Flourish, a great new tool for data visualization

The data visualization community is abuzz with talk about Flourish, a new tool that allows users to easily produce data visualizations online without any need for programming skills.

Flourish was created by the founders of the visualization studio Kiln, based in London, with the goal of allowing non-coders to create projects normally out of their reach in terms of technical complexity. Although other tools already exist with that premise (such as the well-established Tableau), Flourish’ ease of use and innovative features make it an immediate contender as one of the best tools out there. It’s entirely web-based (no program to install, you just need a browser) and has a free public version.

Flourish workflow starts with pre-created templates showing example visualizations that are used as starting points to upload your data from Excel or other spreadsheets. The template collection will surely grow quickly but you can already see interesting examples like a Sankey diagram, a scatterplot with a time slider, a 3D map with events plotted over time, a fancy 3D globe to use as a flow map, chart grids, etc. It’s great to see that you can create a U.S. county map in the Albers equal-area projection, a much more adequate/accurate projection for U.S. maps (used by the United States Geological Survey, the Census Bureau and good news organizations) than the ubiquitous web mercator projection (this a really weak point of Tableau, for instance).

The templates can be customized by developers, which can also create their own.

Alberto Cairo has published a series of video tutorials, available for free with corresponding datasets on his site, The Functional Art and also in this YouTube playlist. If you watch them you’ll get a sense of how easy it is to build visualizations and so-called stories (step-by-step maps/charts that explain stories sequentially). In those stories, Flourish makes beautiful transitions between different graphics.
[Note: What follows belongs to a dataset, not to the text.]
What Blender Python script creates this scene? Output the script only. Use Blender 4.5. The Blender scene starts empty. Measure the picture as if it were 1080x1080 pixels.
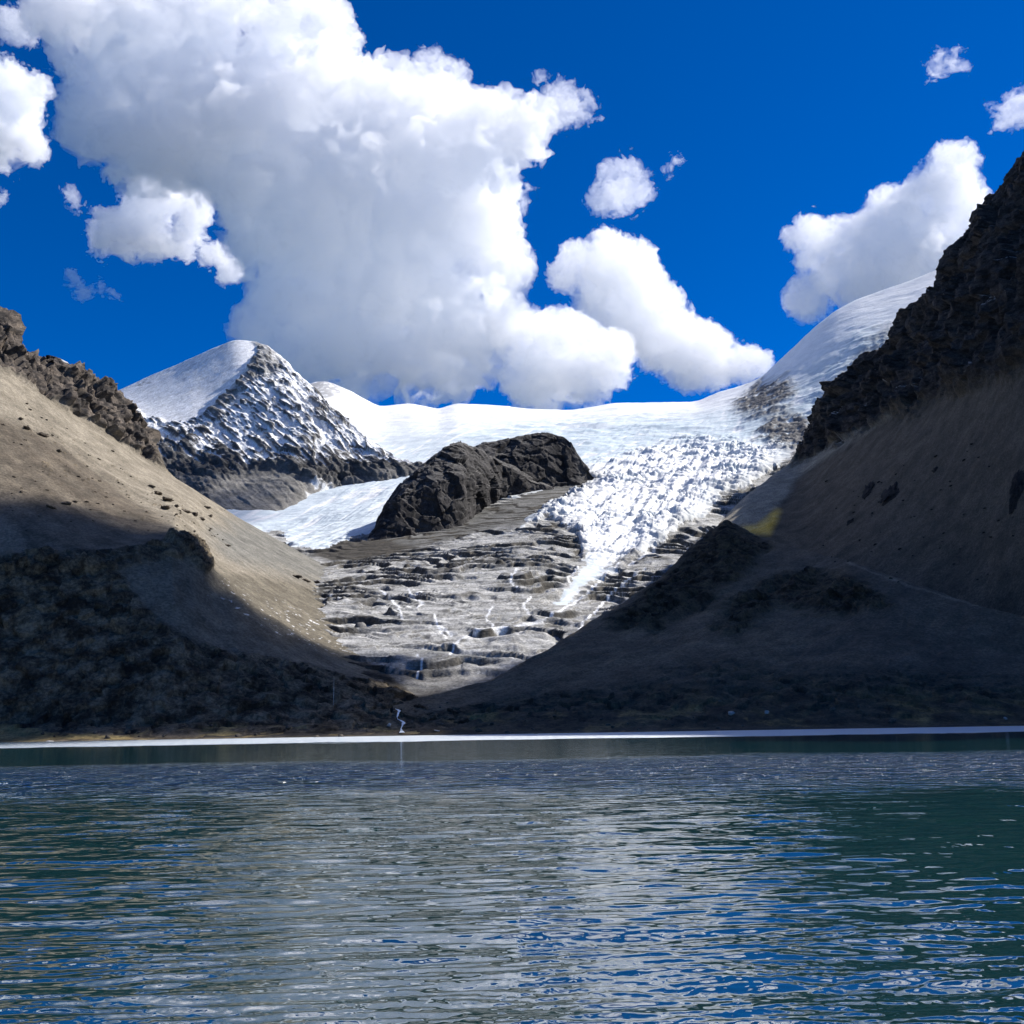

See a nice example:


Flourish’ free version allows you to publish and share visualizations, or to embed them in your website. Same as in Tableau, the information will be public and available to anyone once published, which is good for journalists and bloggers, but certainly not for any company dealing with proprietary/internal information. There are paid personal and business versions that will let you to download the HTML code and host it on your own server.

Flourish seems an ideal tool for newsrooms since it allows journalists to easily create visualizations but also enables developers to create custom templates and code. In fact, it has partnered with Google News Lab to make it completely free for newsrooms.

With any version of Flourish, you can download an .svg file which you can open and edit in Adobe Illustrator. This makes Flourish a powerful tool for print/static infographic as well.

We salute any effort to make data visualization easy for anyone, and we are looking forward to see how Flourish evolves. Its really promising. Give it a try!